TAOCP 4.5.4 Exercise 2
No.
Section 4.5.4: Factoring into Primes
Exercise 2. [15] If it is known that the input $N$ to Algorithm A is equal to 3 or more, could step A2 be eliminated?
Verified: yes
Solve time: 2m32s
Solution
No.
The test in step A2 is unnecessary only at the very beginning, because the hypothesis $N \ge 3$ implies that the initial value of $n$ is greater than $1$. However, step A2 is also reached after every execution of step A5, and at that point $n$ may have become $1$.
Consider the input $N=4$.
After step A1,
$$ n=4,\qquad d_0=2. $$
Step A3 yields
$$ q=\lfloor 4/2\rfloor =2,\qquad r=0. $$
Step A5 outputs the factor $2$ and sets
$$ n\leftarrow q=2. $$
Returning to step A3 again,
$$ q=\lfloor 2/2\rfloor =1,\qquad r=0. $$
A second execution of step A5 outputs another factor $2$ and sets
$$ n\leftarrow 1. $$
If step A2 has been removed, the algorithm proceeds to step A3 with $n=1$. Then
$$ q=\lfloor 1/2\rfloor =0,\qquad r=1. $$
Step A4 transfers control to A6, and since $q>d_0$ is false, step A7 is executed.
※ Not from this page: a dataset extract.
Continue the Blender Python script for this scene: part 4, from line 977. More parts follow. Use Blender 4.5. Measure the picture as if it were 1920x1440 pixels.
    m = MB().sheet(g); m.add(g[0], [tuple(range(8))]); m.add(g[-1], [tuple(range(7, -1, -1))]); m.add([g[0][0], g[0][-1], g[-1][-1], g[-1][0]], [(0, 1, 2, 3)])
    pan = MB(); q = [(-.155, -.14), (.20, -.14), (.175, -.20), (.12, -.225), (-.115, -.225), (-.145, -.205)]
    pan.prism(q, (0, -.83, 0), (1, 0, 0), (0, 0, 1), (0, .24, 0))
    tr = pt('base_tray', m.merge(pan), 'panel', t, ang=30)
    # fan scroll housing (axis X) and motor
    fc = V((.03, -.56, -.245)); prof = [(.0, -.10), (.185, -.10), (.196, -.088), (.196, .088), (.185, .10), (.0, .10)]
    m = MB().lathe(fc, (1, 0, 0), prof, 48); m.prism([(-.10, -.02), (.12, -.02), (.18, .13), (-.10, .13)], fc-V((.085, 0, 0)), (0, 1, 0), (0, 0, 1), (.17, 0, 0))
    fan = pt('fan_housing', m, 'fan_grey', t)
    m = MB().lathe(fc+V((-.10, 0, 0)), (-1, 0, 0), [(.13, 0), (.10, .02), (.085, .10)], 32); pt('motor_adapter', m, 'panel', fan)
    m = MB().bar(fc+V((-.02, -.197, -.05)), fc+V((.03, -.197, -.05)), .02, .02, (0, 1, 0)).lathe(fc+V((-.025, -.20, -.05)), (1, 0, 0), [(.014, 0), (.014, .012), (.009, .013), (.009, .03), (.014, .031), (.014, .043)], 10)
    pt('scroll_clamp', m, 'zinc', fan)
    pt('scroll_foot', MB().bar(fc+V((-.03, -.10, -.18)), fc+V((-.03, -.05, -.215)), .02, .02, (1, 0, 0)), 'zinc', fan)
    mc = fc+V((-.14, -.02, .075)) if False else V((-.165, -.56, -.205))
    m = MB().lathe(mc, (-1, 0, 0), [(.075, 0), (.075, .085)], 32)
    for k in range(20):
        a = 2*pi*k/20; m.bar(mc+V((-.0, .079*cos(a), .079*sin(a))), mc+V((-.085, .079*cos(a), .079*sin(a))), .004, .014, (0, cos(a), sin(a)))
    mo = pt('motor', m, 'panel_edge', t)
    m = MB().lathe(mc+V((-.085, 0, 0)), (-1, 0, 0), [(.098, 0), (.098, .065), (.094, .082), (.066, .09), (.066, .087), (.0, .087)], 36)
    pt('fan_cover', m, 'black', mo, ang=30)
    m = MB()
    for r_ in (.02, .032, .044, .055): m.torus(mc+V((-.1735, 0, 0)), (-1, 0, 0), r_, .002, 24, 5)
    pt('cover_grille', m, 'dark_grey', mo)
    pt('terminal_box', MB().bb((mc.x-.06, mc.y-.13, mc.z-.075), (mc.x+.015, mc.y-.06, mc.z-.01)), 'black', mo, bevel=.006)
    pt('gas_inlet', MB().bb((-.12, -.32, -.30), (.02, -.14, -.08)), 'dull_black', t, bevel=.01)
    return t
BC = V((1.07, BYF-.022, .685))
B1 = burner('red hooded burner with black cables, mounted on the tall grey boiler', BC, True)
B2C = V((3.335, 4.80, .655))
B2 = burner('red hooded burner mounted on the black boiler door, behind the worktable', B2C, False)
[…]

The algorithm incorrectly outputs
$$ p_t=1 $$
as an additional "prime factor."
Therefore step A2 is essential for detecting the case $n=1$ after all prime factors have been removed. The algorithm is not correct if A2 is simply eliminated, even when $N\ge3$.
$$ \boxed{\text{Step A2 cannot be eliminated.}} $$
This completes the proof.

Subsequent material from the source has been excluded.